10 Reasons Why Southport Out of Sefton is a Very Bad Idea

by
6th March 2016
Southport Area Committee

Here’s ten very good reasons (according to the Southport Labour Party) why the suggestion of a reorganisation of local government in Sefton would be bad for our town, is ill thought out and would cost everyone money:

 

1. The Local Government Commission in 1997 concluded any reorganisation of Sefton would be expensive and risk delivery of services. That hasn’t changed. They said “There is a real danger that a new authority for Southport would be marginalised, without a strong voice in Merseyside or beyond. It would have limited resources to tackle the pressures on services from the combination of tourism and an elderly population, and might find it difficult to attract staff of the right calibre.”

 

2. In the Boundary Commission’s report figures were produced by KPMG that estimated the cost of potential reorganisation along with increased ongoing costs. Allowing for inflation our calculations show that a reorganisation would increase council tax in Southport by around 25.8% in the first year.

 

3. A unitary authority has a responsibility for over 1,300 statutory duties.

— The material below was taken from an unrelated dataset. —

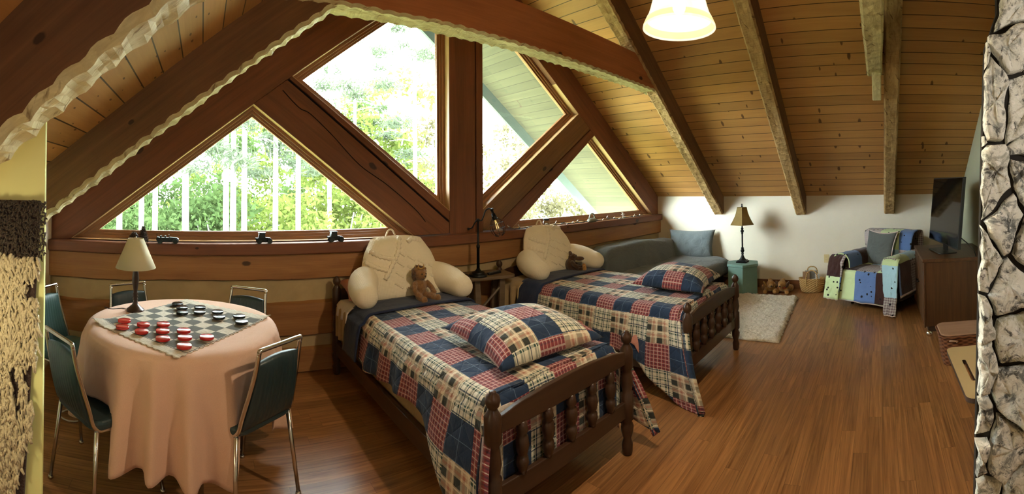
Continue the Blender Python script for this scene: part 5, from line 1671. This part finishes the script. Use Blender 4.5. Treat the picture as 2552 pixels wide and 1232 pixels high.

A new organisation to carry out those responsibilities would cost a substantial amount of public money in management and consultancy fees, legal costs, recruitment, setting up offices, opening depots, buying equipment, establishing functioning departments and services, re-branding, negotiations with the likes of Merseytravel, the City Region, police and fire authority, waste disposal authorities, health authorities (councils have public health duties), and many other bodies. Who would carry out this set up and negotiation, how much would it cost and how would it be funded? The financial risks and uncertainties multiply the more that the issue is examined.

 

4. There is the massive question mark over what would happen to assets like the Atkinson. This is Sefton’s cultural centre, paid for by the borough. Would Southport have to compensate the rest of the borough and would a smaller council be able to run it? Who would negotiate the transfer of assets and what would Southport lose?

 

5. There are currently 21 councillors in Southport. The Lib Dems say that they want to reduce the number of councillors in Sefton. A unitary authority would require many more councillors than 21 in order to function and fill all the committees. Halton is sometimes cited as an example of a small unitary authority in Merseyside that broke away (in this case from Cheshire). The difference is that Halton was already established as a district council. Halton has a population of 125,000 and 56 councillors. On the same basis Southport would need around 40 councillors, virtually double the present number.

 

6. There is no precedent that we can find for breaking up a unitary authority in the way that they are proposing. More uncertainty and risk with no real promise of improvements for residents.

 

7. The government has a policy of funding of local councils moving away from central government grants towards a system of funding using local business rates by 2020. Nobody knows what the funding situation would look like then. One could imagine that the bulk of business rates income in Sefton come from areas where industry and businesses are located, i.e. not Southport but further south towards the port area (don’t forget Seaforth docks are located in Sefton). Therefore the level of future funding that would be available for Southport is hugely uncertain

 

8. The arguments the Lib Dems use for the UK to remain in Europe are the opposite to the ones they use on the Southport out of Sefton. John Pugh MP said, regarding Europe “The family of nations that constitute the EU is not without its stresses and strains but nothing is ever solved in families by walking away and rejection.” Senior Southport Lib Dem councillor Iain Brodie Browne suggested the LibDems need to dust off the slogan “withdrawal doesn’t work”. We agree with these sentiments when applied to the issue of Southport and Sefton.

 

9. Liam Robinson, the chair of Merseytravel wrote to the Champion newspaper last year:

“I was somewhat puzzled to see the advert in last week’s Champion from the Liberal Democrats purporting to say that current concessionary rail and bus travel for over 60’s Southport’s residents across Merseyside would be safe if Southport set up its own council. The process of setting up a new council would inevitably lead to more bureaucracy and costs and put even greater pressure on budgets to provide services. As the Lib Dems know full well, in this event any new council would have to provide the national concessionary scheme and negotiate its own deal on local additional concessions either separately, or continuing to be part of Merseyside. With the greater financial pressures setting up a new council would bring, it is disingenuous for them to say that they can guarantee any service, such as concessionary travel.”  

 

10. As a very small unitary authority, Southport would struggle to exert influence regionally and therefore would never be at the front of the queue for transport and infrastructure funding. The Local Government Commission concluded  “ The distinctive voice of Southport in Merseyside would be small and peripheral.”